Namun, para lelembut yang dimunculkan dalam monolog tersebut bukan semata sebagai roh yang dipuja, melainkan menjadi simbol bahwa terdapat tangan-tangan berkuasa yang tidak pernah menampakkan diri secara terbuka, tetapi dapat dirasakan kehadirannya, di antaranya, kaum kapitalis dan aparat pemerintahan yang bekerja sama dalam mengubah wajah lahan sebuah kota. Keuntungan dan kepentingan satu pihak tampak jelas dalam monolog tersebut. Kesemena-menaan genderuwo mewakili nakalnya kaum kapitalis. Sementara itu, keacuhan sikap Eyang Dono dalam menghadapi kesulitan yang dialami oleh Murwat, menjadi gambaran sikap aparat pemerintah yang terkadang enggan berbuat adil kepada rakyatnya. Kasus-kasus kebakaran pasar cenderung tidak pernah tuntas pengusutannya. Rakyat kecil yang tidak mampu membeli lapak di Kliwon Plaza terpaksa menyingkir atau gulung tikar. Jika dipindahkan ke tempat baru, mereka harus bersiap untuk berhenti karena letak lokasi baru itu sangat tidak strategis. Kehadiran sosok Eyang Dono merupakan gambaran kerinduan akan ketuhanan dan aspek religius dalam kehidupan manusia. Namun, ia tidak memperoleh kebutuhannya itu dalam dunia urban, sehingga mengalihkannya pada berbagai hal yang dapat dianggap sebagai Yang Mahaagung dan menjadi panutan dalam berserah diri. Pada akhirnya mereka terikat dan sulit untuk melepaskan diri.

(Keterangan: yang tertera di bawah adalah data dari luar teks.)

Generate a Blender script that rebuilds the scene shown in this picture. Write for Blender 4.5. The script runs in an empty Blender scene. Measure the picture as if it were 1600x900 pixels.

Penyampai monolog “Genderuwo Pasar Anyar” tersebut adalah seorang wartawan pada HU Kedaulatan Rakyat yang dikenal pula sebagai aktor teater, Khocil Birawa. Kemampuan bermain teater Khocil tersebut sungguh luar biasa hingga bertahan sampai 36 tahun, baik sebagai pemain maupun penyelenggara pementasan di tengah kesibukannya sebagai jurnalis. Berlatarkan ilmu bermain peran di Akademi Seni Drama dan Film (Asdrafi), Khocil telah melanglang buana untuk menunjukkan keahliannya dalam berakting, di antaranya dalam film Serangan Fajar karya Arifin C. Noer, bergabung dalam kelompok teater Jangkrik, Getih Budoyo, Muara, dan lain-lain. Perannya sebagai Murwat mendapatkan dukungan yang besar dari para rekan dan keluarga, serta pihak-pihak aparat dan nonaparat yang sangat mendukung berjalannya acara tersebut. Indra Tranggono misalnya yang menulis naskah monolog tersebut secara khusus untuk Khocil.
Pementasan monolog yang disutradarai oleh Toelis Semero ini ternyata mendapatkan respon yang cukup baik. Hal ini terbukti dengan kehadiran sejumlah elemen masyarakat di kota pelajar ini. Kehadiran Gank-X, sebuah kelompok musik yang berkutat pada aliran musik Barroque, di sela-sela pementasan juga menjadi sebuah nilai lebih. Kehadiran Djatuk Ferianto sebagai dedengkot seniman kota Yogyakarta seakan menegaskan bahwa pementasan ini sangat penting dalam menjaga aura budaya di kota Yogyakarta. Pada akhirnya, kegiatan pementasan ini bahkan menjadi ajang reuni antarsastrawan dan seniman di kota ini.